Testimony wrapped up yesterday morning when Frein’s defense team decided not to call a single witness or present a single piece of evidence. In stark contrast, the prosecution presented several dozen witnesses over ten days of testimony, unveiling over 530 pieces of evidence.

“It's for the jury now to evaluate the evidence, evaluate the testimony and make a decision as to whether or not it complies with the judge’s instructions about the burden of proof," said defense attorney Michael Weinstein.


Frein is accused of gunning down Corporal Bryon Dickson outside of the Blooming Grove State Police Barracks in September of 2014. The shooting also severely hurt Trooper Alex Douglass. The manhunt for the alleged cop killer lasted 48 days before Frein was caught hiding out in an abandoned resort airport hangar.

"It really spanned numerous agencies and many of those agencies contributed to the finding of Eric Frein and bringing him here today to the steps of justice," Tonkin said.

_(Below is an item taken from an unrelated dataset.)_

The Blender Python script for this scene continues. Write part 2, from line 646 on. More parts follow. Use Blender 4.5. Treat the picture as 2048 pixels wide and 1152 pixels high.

After testimony wrapped up yesterday, Frein's defense team said they fully expect this trial to go to the penalty phase.

"We hope the jury will understand that Eric Frein is a human being, and displays qualities of humanity and a core of goodness we all have," said Bill Ruzzo, Frein’s attorney.

For the most part, Frein showed little emotion during yesterday's testimony even while a forensic pathologist described how the two bullets killed Corporal Dickson, a father of two.


Most people anticipate that closing arguments will take a few hours and then the judge will charge the jury, giving them some last minute instructions before sending them off to deliberate.

If found guilty, the work isn't done. Jurors will then begin the death penalty phase of the case, trying to decide if Frein should be sentence to life without parole or death. That could start as early as Thursday.